WHAT YOU WILL DO ▸
Take the data below and write out exactly the lines from the one with "What Blender Python" through the one with "V3 = Vector"; omit every other line.

Data entries ▸
======
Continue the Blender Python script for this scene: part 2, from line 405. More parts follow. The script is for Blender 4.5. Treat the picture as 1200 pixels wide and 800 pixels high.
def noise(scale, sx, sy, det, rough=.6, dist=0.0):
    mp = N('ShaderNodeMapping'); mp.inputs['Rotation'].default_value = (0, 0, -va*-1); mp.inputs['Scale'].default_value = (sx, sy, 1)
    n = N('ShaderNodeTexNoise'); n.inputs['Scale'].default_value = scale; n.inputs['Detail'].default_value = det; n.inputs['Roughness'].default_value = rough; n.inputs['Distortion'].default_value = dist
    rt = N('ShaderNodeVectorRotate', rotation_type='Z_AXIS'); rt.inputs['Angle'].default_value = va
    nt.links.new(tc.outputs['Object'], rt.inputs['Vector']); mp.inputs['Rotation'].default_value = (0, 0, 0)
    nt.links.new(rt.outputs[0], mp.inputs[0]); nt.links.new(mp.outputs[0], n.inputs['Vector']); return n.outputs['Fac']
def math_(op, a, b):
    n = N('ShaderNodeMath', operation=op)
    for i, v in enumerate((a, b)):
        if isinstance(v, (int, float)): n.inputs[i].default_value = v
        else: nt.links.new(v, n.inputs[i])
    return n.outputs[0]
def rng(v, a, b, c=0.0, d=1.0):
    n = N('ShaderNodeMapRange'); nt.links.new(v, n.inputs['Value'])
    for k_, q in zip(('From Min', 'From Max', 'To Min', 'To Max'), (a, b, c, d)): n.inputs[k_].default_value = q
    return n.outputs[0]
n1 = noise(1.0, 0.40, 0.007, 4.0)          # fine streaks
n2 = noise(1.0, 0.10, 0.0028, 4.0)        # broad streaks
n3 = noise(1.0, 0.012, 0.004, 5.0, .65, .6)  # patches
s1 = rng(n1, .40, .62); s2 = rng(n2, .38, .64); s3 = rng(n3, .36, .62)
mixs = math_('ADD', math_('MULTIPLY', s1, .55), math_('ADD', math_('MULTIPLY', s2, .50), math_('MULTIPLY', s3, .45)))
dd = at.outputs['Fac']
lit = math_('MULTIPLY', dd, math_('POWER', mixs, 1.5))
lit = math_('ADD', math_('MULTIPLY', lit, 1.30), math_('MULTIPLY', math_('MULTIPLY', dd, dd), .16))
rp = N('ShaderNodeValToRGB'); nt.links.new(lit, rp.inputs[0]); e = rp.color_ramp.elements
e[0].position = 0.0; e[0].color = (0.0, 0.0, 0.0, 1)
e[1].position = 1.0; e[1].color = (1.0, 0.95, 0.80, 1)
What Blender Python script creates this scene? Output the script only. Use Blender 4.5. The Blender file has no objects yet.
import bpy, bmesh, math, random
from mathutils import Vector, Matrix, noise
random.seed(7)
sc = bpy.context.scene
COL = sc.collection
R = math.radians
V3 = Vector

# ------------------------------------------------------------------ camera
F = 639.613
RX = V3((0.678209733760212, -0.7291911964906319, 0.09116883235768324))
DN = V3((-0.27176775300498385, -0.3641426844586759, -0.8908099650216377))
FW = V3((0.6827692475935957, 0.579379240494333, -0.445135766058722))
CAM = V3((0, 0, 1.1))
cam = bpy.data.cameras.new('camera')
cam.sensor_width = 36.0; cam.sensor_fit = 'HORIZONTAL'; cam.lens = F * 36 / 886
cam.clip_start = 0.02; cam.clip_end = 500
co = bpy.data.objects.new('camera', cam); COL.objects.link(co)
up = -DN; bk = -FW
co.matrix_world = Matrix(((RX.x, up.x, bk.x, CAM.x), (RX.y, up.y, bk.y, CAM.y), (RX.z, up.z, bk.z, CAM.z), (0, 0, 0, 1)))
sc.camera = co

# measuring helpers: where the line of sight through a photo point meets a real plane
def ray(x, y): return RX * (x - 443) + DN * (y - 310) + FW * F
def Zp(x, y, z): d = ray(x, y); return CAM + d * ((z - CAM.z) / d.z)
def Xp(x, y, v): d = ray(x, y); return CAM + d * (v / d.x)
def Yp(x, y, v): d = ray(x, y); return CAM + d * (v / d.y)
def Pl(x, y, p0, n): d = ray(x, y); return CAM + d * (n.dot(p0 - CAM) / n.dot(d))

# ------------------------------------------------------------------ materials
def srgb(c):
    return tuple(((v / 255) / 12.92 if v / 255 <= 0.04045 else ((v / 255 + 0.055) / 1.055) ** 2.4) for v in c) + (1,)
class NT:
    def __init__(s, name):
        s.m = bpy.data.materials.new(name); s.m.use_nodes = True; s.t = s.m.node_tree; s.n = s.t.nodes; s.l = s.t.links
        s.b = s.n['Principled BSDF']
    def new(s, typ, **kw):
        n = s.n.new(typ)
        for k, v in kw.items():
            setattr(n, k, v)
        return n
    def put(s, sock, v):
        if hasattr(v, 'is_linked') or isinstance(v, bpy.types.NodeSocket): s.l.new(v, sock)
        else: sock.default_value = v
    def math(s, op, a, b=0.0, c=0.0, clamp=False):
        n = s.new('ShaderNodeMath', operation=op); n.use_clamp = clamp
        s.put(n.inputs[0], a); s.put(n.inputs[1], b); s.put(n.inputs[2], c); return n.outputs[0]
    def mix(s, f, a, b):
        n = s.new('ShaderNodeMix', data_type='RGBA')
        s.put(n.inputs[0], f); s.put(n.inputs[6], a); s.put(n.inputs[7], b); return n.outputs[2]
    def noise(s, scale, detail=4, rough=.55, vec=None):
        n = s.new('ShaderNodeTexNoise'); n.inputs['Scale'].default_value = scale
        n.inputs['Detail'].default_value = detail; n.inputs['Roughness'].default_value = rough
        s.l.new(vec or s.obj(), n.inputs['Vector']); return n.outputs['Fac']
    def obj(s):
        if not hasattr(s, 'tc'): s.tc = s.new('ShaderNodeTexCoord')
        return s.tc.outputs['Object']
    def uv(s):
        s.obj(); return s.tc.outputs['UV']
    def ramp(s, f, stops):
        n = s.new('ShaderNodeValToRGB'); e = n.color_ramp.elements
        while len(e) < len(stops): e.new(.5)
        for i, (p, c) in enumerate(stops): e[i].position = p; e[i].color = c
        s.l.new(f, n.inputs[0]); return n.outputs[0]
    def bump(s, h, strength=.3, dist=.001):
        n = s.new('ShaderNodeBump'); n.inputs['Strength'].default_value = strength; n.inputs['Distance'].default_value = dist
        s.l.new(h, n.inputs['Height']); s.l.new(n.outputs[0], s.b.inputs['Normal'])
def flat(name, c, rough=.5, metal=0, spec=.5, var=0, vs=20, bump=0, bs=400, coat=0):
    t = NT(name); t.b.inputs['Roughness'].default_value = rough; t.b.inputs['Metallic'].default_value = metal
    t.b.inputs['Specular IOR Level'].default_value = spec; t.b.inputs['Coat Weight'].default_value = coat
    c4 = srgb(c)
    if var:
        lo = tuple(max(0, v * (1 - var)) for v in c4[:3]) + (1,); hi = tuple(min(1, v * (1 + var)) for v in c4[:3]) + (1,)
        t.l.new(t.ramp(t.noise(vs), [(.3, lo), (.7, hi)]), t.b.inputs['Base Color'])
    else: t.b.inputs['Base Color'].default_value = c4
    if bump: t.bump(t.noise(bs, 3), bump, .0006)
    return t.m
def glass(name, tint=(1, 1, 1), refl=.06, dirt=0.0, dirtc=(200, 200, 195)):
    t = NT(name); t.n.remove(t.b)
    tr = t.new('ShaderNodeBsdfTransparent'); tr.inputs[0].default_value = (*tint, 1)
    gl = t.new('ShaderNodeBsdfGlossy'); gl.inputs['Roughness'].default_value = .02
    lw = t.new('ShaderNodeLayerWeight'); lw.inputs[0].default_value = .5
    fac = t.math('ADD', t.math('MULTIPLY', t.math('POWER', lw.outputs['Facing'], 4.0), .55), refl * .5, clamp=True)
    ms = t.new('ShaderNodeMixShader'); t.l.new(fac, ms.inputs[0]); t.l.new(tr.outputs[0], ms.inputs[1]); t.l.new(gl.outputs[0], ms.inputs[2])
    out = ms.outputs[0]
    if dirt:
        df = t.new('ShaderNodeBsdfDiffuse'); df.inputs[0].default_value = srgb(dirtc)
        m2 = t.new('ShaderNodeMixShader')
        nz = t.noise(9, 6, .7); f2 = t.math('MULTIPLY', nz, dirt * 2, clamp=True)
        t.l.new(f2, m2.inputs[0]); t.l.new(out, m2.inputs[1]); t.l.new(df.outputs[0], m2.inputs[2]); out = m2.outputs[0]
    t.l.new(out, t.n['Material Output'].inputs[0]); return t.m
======
FINISHED ANSWER ▸
What Blender Python script creates this scene? Output the script only. Use Blender 4.5. The Blender file has no objects yet.
import bpy, bmesh, math, random
from mathutils import Vector, Matrix, noise
random.seed(7)
sc = bpy.context.scene
COL = sc.collection
R = math.radians
V3 = Vector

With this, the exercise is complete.